Dom Itacir Brassiani
Bispo de Santa Cruz do Sul (RS)
Estamos na da pátria e num tempo em que o patriotismo tem se tornado um conceito equívoco e disputado. Há tempos, a comemoração da data da independência política se tornou passarela para discursos e convocações desencontradas. Há décadas, as manifestações têm sido pouco populares e muito militares, como se o modelo de amor à pátria nos viesse das casernas. Além disso, a fé cristã rima mais com paz que com desfiles que ostentam armas e glorificam as guerras.
Lembro sem saudades, e com um certo constrangimento, aas celebrações eufóricas que marcaram os 150 anos da proclamação da independência, em 1972. Ainda adolescente, sem nenhuma consciência de que a “pátria mãe gentil” era governada pelo medo e muitos patriotas verdadeiros haviam sido mortos ou expulsos, eu cantava “potência de amor e paz, esse Brasil faz coisas que ninguém imagina que faz…” Eram os tempos da ordem de amaro Brasil ou deixa-lo. Como se os exilados deixaram o Brasil por não amá-lo…
Posteriormente, com um pouco mais de consciência, eu ficava incomodado ao constatar que as escolas não sabiam celebrar essa data senão com desfiles que imitavam os desfiles militares. Manifestações de defesa da soberania diante dos novos colonizadores e de crítica aos “podres poderes” de plantão, reivindicações de igualdade e justiça, expressão dos sonhos e utopias populares eram mal vistas e, não poucas vezes, proibidas.
Hoje, em meio às tentativas de apropriação ideológica das cores e dos símbolos nacionais, precisamos libertá-los do sequestro que estão sofrendo. Se conseguimos o penhor da igualdade entre as nações soberanas com braço forte, não é somente no seio da liberdade que precisamos estar prontos a desafiar a morte. No seio e no sonho da igualdade e da justiça, precisamos desafiar e desmascarar aqueles que impõem a morte perpetuando a desigualdade e promovendo o entreguismo.
Qual é o sonho intenso e o raio vívido de amor e de esperança que desce à terra?

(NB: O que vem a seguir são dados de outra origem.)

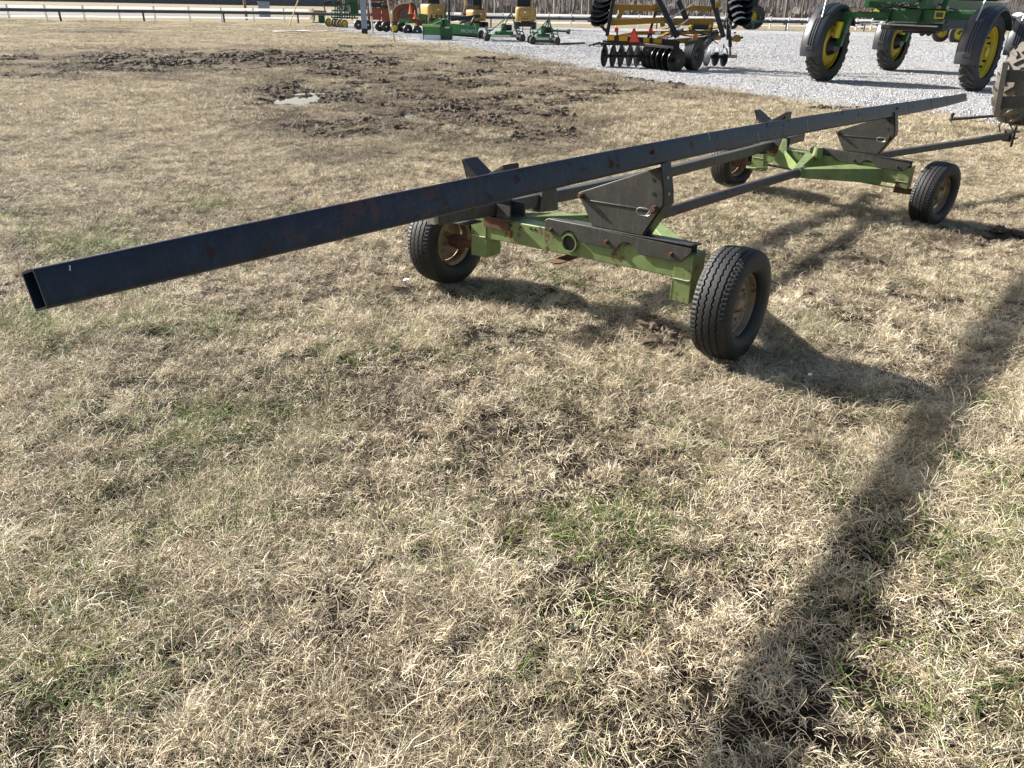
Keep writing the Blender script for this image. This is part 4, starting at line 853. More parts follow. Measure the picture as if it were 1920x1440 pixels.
stack([(1150+(-8-y_)*.12, y_, 1.3+(-y_-20)*.02) for y_ in (-78, -68, -58, -48, -38, -28, -18)], ax1, .385)
stack([(1135, -8, 1.2), (1131, 2, 1.), (1128, 11, .9), (1126, 20, .7), (1125, 29, .5), (1127, 37, .3)], ax1, .385)
ax2 = nv(np.array([0, 0, 1.])*.74+Q.r*.30-Q.n*.6)
stack([(1392-(-28-y_)*.1, y_, 1.8+(-y_-20)*.02) for y_ in (-88, -76, -64, -52, -40, -28)], ax2, .47)
stack([(1392, -16, 1.7), (1391, -4, 1.5), (1390, 8, 1.3), (1389, 20, 1.1), (1386, 31, .9)], ax2, .47)
for k, (x, y) in enumerate(((1366, 6), (1369, 18), (1373, 30), (1375, 40))):
    t = MB(); p = P(x, y, .3); t.path([p, p+Q.r*.13+np.array([0, 0, .10]), p+Q.r*.28+np.array([0, 0, .14]), p+Q.r*.42+np.array([0, 0, .11])], [.04, .04, .03, .008], 6); t.build('scraper_blade', M_zinc, H)
m = MB(); m.tube(P(1298, 50.5, .6), P(1335, 51.5, .8), .09, n=14); m.build('hydraulic_cylinder', M_black, H)
m = MB(); m.bar(P(1333, 47, .7), P(1326, 62, .6), .08, .06, Q.n); m.tube(P(1326, 60, .55), P(1326, 60, .68), .10, n=12); m.path([P(1296, 48, .6), P(1292, 52, .6), P(1297, 57, .6)], .045, 8); m.build('cylinder_bracket', M_yel, H)
m = MB(); m.path([P(1250, 72, 0), P(1270, 64, .2), P(1295, 68, .3), P(1320, 66, .3), P(1350, 60, .6)], .022, 8); m.path([P(1245, 66, 0), P(1275, 60, .2), P(1300, 56, .3), P(1330, 66, .3)], .018, 8); m.build('hydraulic_hose', M_black, H)
for k in range(4):
    t = MB(); t.path([P(1354+k*4, 8+k*12, .5), P(1362+k*3, 14+k*12, .5), P(1360+k*3, 22+k*11, .5)], .018, 6); t.build('hydraulic_hose', M_zinc, H)
m = MB(); p0 = P(1382, 70, .9); m.prism([P(x, y, .9) for x, y in ((1373, 76), (1374, 70), (1380, 65), (1388, 66), (1389, 77), (1384, 79), (1376, 78))], Q.n*.25); m.build('hitch_head', M_gold, H, bevel=.01)
m = MB(); m.tube(P(1385, 72, .95), P(1393, 70, .95), .04, n=8); m.tube(P(1378, 63, 1.), P(1378, 60, 1.), .05, n=8); m.build('hitch_pin', M_black, H)
m = MB(); m.tube(P(1369, 68, .9), P(1369, 88, .9), .07, n=12); m.tube(P(1369, 88, .9), P(1369, 104, .9), .035, n=10); m.build('jack_stand', M_black, H)
m = MB(); m.bar(P(1126, 79, .6), P(1103, 86, .5), .06, .05); m.build('drawbar_stub', M_dkgrey, H)
Q2 = Plane(1371, 109); m = MB(); c = Q2.B+[0, 0, .085]; m.box(c, Q2.r*.26+Q2.n*.03, Q2.n*.1, (0, 0, .07)); tag(m.build('wood_block', M_wood, None, bevel=.006), 'weathered timber block under the harrow jack', 'block')
Q2 = Plane(1125, 88); m = MB(); m.path([Q2.P(1112, 87), Q2.P(1116, 83), Q2.P(1125, 82), Q2.P(1135, 87), Q2.P(1116, 87.5)], .05, 8); m.bar(Q2.P(1130, 82), Q2.P(1136, 74), .06, .06); tag(m.build('quick_hitch_frame', M_jgreen, None), 'small dark green hitch frame lying left of the disk harrow', 'hitch frame')
a = G(1042, 85.5); b = G(1096, 83); m = MB(); m.bar(a+[0, 0, .07], b+[0, 0, .07], .09, .09); m.bar(a+[0, 0, .06]+nv(b-a)*1.1, a+[0, 0, .06]+nv(b-a)*1.4, .14, .12); tag(m.build('steel_bar', M_black, None, bevel=.01), 'long black steel bar lying on the gravel right of the small mower deck', 'bar')
# ---------------- high-clearance sprayer
RLp, RRp = G(1540, 152), G(1822, 171); fwd = nv([.72, .69, 0]); side = nv((RRp-RLp)*[1, 1, 0]); FLp = G(1665, 132)
RLp[2] = RRp[2] = FLp[2] = 0; FRp = FLp+(RRp-RLp)
SP = thing('crop_sprayer', (RLp+RRp)/2, 'tall dark green self-propelled sprayer with yellow wheels and black fenders, on the gravel at right', 'sprayer')
side = nv(np.cross(fwd, (0, 0, 1.)))
TR_, RW = 1.06, .68
for (p, o_) in ((RLp, -1), (RRp, 1), (FLp, -1), (FRp, 1)):
    we = bpy.data.objects.new('wheel', None); COL.objects.link(we); we.parent = SP; c = p+[0, 0, TR_-.01]; we.location = Vector(c)-SP.location
    m = MB(); lug_tyre(m, c, side, TR_, .44, RW, 24, .055, -1); m.build('lug_tyre', M_tyre2, we, ang=.6)
    m = dish_rim(c+side*o_*.06, side*o_, RW, .20, .16); m.lathe([(RW, -.20), (RW-.01, .0)], c, side, 40); r_ = m.build('rim', M_yel, we, ang=.6)
    m = MB(); m.lathe([(.10, .02), (.14, .06), (.14, .12), (.001, .14)], c+side*o_*.02, side*o_, 20); m.build('hub', M_yel if o_ > 0 else M_black, we)
    for k in range(10):
        t = 2*math.pi*k/10; e = fwd*math.cos(t)+np.array([0, 0, 1.])*math.sin(t); m = MB(); q = c+e*.40; m.tube(q-side*o_*.03, q+side*o_*.06, .03, n=8); m.build('wheel_bolt', M_black, we)
    if o_ < 0:
        m = MB(); m.tube(c+side*.06, c+side*.30, .30, .20, 20); m.build('wheel_motor', M_black, we)
    else:
        m = MB(); m.tube(c-side*.06, c-side*.35, .30, .20, 20); m.build('wheel_motor', M_black, we)
    # fender: shell over the back and top of the tyre
    secs = []; hw = .33; Rf = TR_+.10
    for t in np.linspace(math.radians(-14), math.radians(150), 26):
        e = -fwd*math.cos(t)+np.array([0, 0, 1.])*math.sin(t); k = min(1, (t+.25)/.35)*.0
        secs.append([c+e*(Rf-.07)-side*hw, c+e*(Rf-.02)-side*hw, c+e*(Rf+.03)-side*(hw-.06), c+e*(Rf+.045), c+e*(Rf+.03)+side*(hw-.06), c+e*(Rf-.02)+side*hw, c+e*(Rf-.07)+side*hw, c+e*(Rf-.07)+side*(hw-.015), c+e*(Rf-.035)+side*(hw-.02), c+e*(Rf+.005), c+e*(Rf-.035)-side*(hw-.02), c+e*(Rf-.07)-side*(hw-.015)])
    m = MB(); m.sweep(secs); fe = m.build('fender', M_fender, SP, ang=.9)
    for q in (-.075, 0, .075):
        secs = []
        for t in list(np.linspace(math.radians(2), math.radians(40), 8)):
            e = -fwd*math.cos(t)+np.array([0, 0, 1.])*math.sin(t); secs.append([c+e*(Rf+.03)+side*(q-.022), c+e*(Rf+.062)+side*(q-.014), c+e*(Rf+.062)+side*(q+.014), c+e*(Rf+.03)+side*(q+.022)])
        m = MB(); m.sweep(secs); m.build('fender_rib', M_fender, fe)
        secs = []
        for t in list(np.linspace(math.radians(48), math.radians(100), 10)):
            e = -fwd*math.cos(t)+np.array([0, 0, 1.])*math.sin(t); secs.append([c+e*(Rf+.03)+side*(q-.022), c+e*(Rf+.062)+side*(q-.014), c+e*(Rf+.062)+side*(q+.014), c+e*(Rf+.03)+side*(q+.022)])
        m = MB(); m.sweep(secs); m.build('fender_rib', M_fender, fe)
    for t0, hh in ((44, .16), (-2, .12)):
        t = math.radians(t0); e = -fwd*math.cos(t)+np.array([0, 0, 1.])*math.sin(t); tg_ = fwd*math.sin(t)+np.array([0, 0, 1.])*math.cos(t)
        m = MB(); m.box(c+e*(Rf+.045), side*.12, tg_*hh/2, e*.015); m.build('fender_boss', M_black if t0 < 0 else M_fender, fe, bevel=.01)
    # green strut leg
    i = -side*o_; top = c+i*.50+[0, 0, .95]; m = MB(); kne = c+i*.40+[0, 0, .42]
    m.bar(c+i*.34+[0, 0, .0], kne, .20, .16, fwd); m.bar(kne, top, .24, .24, fwd); m.build('strut', M_jgreen, SP, bevel=.02)
    m = MB(); m.tube(c+i*.30-fwd*.2+[0, 0, .25], c+i*.36-fwd*.2+[0, 0, .7], .11, n=14); m.build('spring_canister', M_yel, SP)
    m = MB(); m.tube(c+i*.1-fwd*.95+[0, 0, .6], c+i*.0-fwd*.55+[0, 0, 1.9], .02, n=8); m.build('fender_stay', M_zinc, SP)
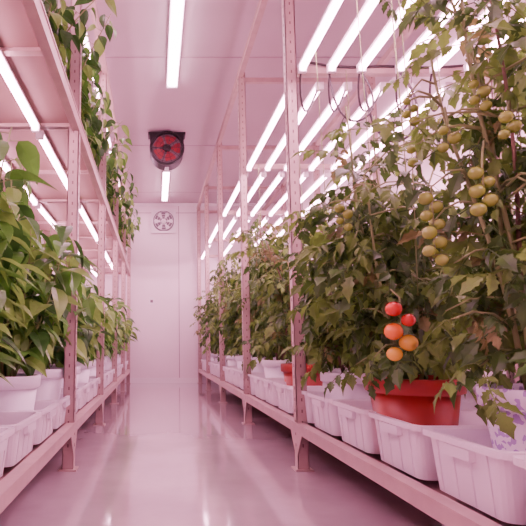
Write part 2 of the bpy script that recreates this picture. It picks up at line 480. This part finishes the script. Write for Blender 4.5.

Não vejo outro senão aquele expresso no artigo 3º da Constituição de 1988: “Constituem objetivos fundamentais da República Federativa do Brasil: construir uma sociedade livre, justa e solidária; garantir o desenvolvimento nacional; erradicar a pobreza e a marginalização e reduzir as desigualdades sociais e regionais; promover o bem de todos, sem preconceitos de origem, raça, sexo, cor, idade e quaisquer outras formas de discriminação”.
E os nossos bosques e florestas, cobiçados mais que nunca, clamam por vida. Nossos campos já não têm tantas flores, muita cana, soja, café, gado, e cercas que cercam e limitam nossa vontade de viver e de amar. Por isso, no seio dessa terra, nossa vida, a vida do nosso povo, tem mais dores que amores. Não é verdade que nosso passado é apenas de glórias, e, para que haja paz no futuro, é preciso fazer as contas com ele.
A semana da pátria é tempo apropriado também para levantar a clava forte da fome de justiça e de igualdade, da defesa da democracia e da soberania. É dessa luta que não podemos fugir. Não é filho nem ama a “pátria, mãe gentil” quem se cala por medo ou fala por ambição e por ódio, temendo desagradar senhores e perder a comodidade ou a vida.